━━━━━ Supplied data ━━━━━

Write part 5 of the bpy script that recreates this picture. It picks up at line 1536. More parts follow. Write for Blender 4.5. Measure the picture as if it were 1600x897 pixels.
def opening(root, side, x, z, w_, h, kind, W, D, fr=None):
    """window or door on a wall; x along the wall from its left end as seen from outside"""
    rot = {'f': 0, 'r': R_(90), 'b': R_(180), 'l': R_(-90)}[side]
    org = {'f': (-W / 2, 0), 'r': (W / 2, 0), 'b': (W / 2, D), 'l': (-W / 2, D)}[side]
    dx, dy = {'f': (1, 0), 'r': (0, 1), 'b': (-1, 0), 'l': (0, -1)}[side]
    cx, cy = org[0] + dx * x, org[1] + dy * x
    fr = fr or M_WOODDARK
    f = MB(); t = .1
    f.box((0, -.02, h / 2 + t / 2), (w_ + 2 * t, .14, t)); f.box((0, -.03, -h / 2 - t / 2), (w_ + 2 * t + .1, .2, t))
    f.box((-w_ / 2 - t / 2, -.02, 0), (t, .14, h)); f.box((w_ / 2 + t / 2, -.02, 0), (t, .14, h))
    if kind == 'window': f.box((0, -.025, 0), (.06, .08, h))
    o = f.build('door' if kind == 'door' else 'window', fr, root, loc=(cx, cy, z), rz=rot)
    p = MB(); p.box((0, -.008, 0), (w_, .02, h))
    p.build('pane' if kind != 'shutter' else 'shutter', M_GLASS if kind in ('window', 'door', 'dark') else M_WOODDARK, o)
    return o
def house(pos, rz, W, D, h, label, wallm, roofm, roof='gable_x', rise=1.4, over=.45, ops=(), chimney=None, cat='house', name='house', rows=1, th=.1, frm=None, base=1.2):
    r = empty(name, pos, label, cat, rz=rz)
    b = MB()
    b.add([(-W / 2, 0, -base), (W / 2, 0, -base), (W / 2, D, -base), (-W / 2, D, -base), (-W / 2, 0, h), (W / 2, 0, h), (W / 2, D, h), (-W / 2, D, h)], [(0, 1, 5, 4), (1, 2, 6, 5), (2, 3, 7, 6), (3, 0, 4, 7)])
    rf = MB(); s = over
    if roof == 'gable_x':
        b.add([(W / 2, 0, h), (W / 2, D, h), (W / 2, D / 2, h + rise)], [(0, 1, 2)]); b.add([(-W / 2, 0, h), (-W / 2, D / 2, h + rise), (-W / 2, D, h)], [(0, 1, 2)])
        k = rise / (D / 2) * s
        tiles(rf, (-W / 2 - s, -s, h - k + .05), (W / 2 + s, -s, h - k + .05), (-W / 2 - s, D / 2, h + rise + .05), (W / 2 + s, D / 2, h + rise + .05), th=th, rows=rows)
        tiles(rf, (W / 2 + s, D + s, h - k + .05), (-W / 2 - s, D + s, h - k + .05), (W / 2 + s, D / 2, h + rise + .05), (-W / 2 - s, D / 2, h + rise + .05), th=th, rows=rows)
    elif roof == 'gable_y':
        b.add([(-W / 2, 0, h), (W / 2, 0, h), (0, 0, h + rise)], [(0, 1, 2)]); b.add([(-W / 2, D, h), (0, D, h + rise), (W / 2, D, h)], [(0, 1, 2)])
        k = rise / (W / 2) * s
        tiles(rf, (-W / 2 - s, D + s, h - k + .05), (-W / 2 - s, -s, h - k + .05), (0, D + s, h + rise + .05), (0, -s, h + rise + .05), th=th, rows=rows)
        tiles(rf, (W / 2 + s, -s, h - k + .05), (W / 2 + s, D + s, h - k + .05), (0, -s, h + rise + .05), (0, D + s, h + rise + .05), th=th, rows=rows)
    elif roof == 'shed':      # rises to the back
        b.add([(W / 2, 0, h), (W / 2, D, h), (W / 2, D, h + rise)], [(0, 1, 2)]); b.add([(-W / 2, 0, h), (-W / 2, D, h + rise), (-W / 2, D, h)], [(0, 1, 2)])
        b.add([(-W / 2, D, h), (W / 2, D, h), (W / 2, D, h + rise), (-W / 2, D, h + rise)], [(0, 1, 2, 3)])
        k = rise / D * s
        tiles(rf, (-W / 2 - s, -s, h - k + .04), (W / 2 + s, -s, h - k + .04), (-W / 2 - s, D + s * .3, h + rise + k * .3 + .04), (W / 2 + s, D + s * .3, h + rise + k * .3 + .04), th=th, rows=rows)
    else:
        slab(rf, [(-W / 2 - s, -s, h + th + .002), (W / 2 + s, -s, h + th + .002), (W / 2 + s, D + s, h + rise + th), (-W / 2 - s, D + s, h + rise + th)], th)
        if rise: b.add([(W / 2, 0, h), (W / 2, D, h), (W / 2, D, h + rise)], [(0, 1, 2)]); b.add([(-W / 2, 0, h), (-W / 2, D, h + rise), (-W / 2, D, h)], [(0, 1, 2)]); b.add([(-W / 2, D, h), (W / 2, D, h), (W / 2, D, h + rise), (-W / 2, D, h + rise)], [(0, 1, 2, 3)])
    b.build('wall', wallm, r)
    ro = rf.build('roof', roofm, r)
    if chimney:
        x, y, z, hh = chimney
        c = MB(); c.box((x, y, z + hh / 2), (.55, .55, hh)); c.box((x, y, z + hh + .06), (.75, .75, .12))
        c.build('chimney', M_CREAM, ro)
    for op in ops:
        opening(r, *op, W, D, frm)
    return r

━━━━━

> [Set exercise] Every line above should be written out again exactly as it stands.

> [Solution to the exercise]
Write part 5 of the bpy script that recreates this picture. It picks up at line 1536. More parts follow. Write for Blender 4.5. Measure the picture as if it were 1600x897 pixels.
def opening(root, side, x, z, w_, h, kind, W, D, fr=None):
    """window or door on a wall; x along the wall from its left end as seen from outside"""
    rot = {'f': 0, 'r': R_(90), 'b': R_(180), 'l': R_(-90)}[side]
    org = {'f': (-W / 2, 0), 'r': (W / 2, 0), 'b': (W / 2, D), 'l': (-W / 2, D)}[side]
    dx, dy = {'f': (1, 0), 'r': (0, 1), 'b': (-1, 0), 'l': (0, -1)}[side]
    cx, cy = org[0] + dx * x, org[1] + dy * x
    fr = fr or M_WOODDARK
    f = MB(); t = .1
    f.box((0, -.02, h / 2 + t / 2), (w_ + 2 * t, .14, t)); f.box((0, -.03, -h / 2 - t / 2), (w_ + 2 * t + .1, .2, t))
    f.box((-w_ / 2 - t / 2, -.02, 0), (t, .14, h)); f.box((w_ / 2 + t / 2, -.02, 0), (t, .14, h))
    if kind == 'window': f.box((0, -.025, 0), (.06, .08, h))
    o = f.build('door' if kind == 'door' else 'window', fr, root, loc=(cx, cy, z), rz=rot)
    p = MB(); p.box((0, -.008, 0), (w_, .02, h))
    p.build('pane' if kind != 'shutter' else 'shutter', M_GLASS if kind in ('window', 'door', 'dark') else M_WOODDARK, o)
    return o
def house(pos, rz, W, D, h, label, wallm, roofm, roof='gable_x', rise=1.4, over=.45, ops=(), chimney=None, cat='house', name='house', rows=1, th=.1, frm=None, base=1.2):
    r = empty(name, pos, label, cat, rz=rz)
    b = MB()
    b.add([(-W / 2, 0, -base), (W / 2, 0, -base), (W / 2, D, -base), (-W / 2, D, -base), (-W / 2, 0, h), (W / 2, 0, h), (W / 2, D, h), (-W / 2, D, h)], [(0, 1, 5, 4), (1, 2, 6, 5), (2, 3, 7, 6), (3, 0, 4, 7)])
    rf = MB(); s = over
    if roof == 'gable_x':
        b.add([(W / 2, 0, h), (W / 2, D, h), (W / 2, D / 2, h + rise)], [(0, 1, 2)]); b.add([(-W / 2, 0, h), (-W / 2, D / 2, h + rise), (-W / 2, D, h)], [(0, 1, 2)])
        k = rise / (D / 2) * s
        tiles(rf, (-W / 2 - s, -s, h - k + .05), (W / 2 + s, -s, h - k + .05), (-W / 2 - s, D / 2, h + rise + .05), (W / 2 + s, D / 2, h + rise + .05), th=th, rows=rows)
        tiles(rf, (W / 2 + s, D + s, h - k + .05), (-W / 2 - s, D + s, h - k + .05), (W / 2 + s, D / 2, h + rise + .05), (-W / 2 - s, D / 2, h + rise + .05), th=th, rows=rows)
    elif roof == 'gable_y':
        b.add([(-W / 2, 0, h), (W / 2, 0, h), (0, 0, h + rise)], [(0, 1, 2)]); b.add([(-W / 2, D, h), (0, D, h + rise), (W / 2, D, h)], [(0, 1, 2)])
        k = rise / (W / 2) * s
        tiles(rf, (-W / 2 - s, D + s, h - k + .05), (-W / 2 - s, -s, h - k + .05), (0, D + s, h + rise + .05), (0, -s, h + rise + .05), th=th, rows=rows)
        tiles(rf, (W / 2 + s, -s, h - k + .05), (W / 2 + s, D + s, h - k + .05), (0, -s, h + rise + .05), (0, D + s, h + rise + .05), th=th, rows=rows)
    elif roof == 'shed':      # rises to the back
        b.add([(W / 2, 0, h), (W / 2, D, h), (W / 2, D, h + rise)], [(0, 1, 2)]); b.add([(-W / 2, 0, h), (-W / 2, D, h + rise), (-W / 2, D, h)], [(0, 1, 2)])
        b.add([(-W / 2, D, h), (W / 2, D, h), (W / 2, D, h + rise), (-W / 2, D, h + rise)], [(0, 1, 2, 3)])
        k = rise / D * s
        tiles(rf, (-W / 2 - s, -s, h - k + .04), (W / 2 + s, -s, h - k + .04), (-W / 2 - s, D + s * .3, h + rise + k * .3 + .04), (W / 2 + s, D + s * .3, h + rise + k * .3 + .04), th=th, rows=rows)
    else:
        slab(rf, [(-W / 2 - s, -s, h + th + .002), (W / 2 + s, -s, h + th + .002), (W / 2 + s, D + s, h + rise + th), (-W / 2 - s, D + s, h + rise + th)], th)
        if rise: b.add([(W / 2, 0, h), (W / 2, D, h), (W / 2, D, h + rise)], [(0, 1, 2)]); b.add([(-W / 2, 0, h), (-W / 2, D, h + rise), (-W / 2, D, h)], [(0, 1, 2)]); b.add([(-W / 2, D, h), (W / 2, D, h), (W / 2, D, h + rise), (-W / 2, D, h + rise)], [(0, 1, 2, 3)])
    b.build('wall', wallm, r)
    ro = rf.build('roof', roofm, r)
    if chimney:
        x, y, z, hh = chimney
        c = MB(); c.box((x, y, z + hh / 2), (.55, .55, hh)); c.box((x, y, z + hh + .06), (.75, .75, .12))
        c.build('chimney', M_CREAM, ro)
    for op in ops:
        opening(r, *op, W, D, frm)
    return r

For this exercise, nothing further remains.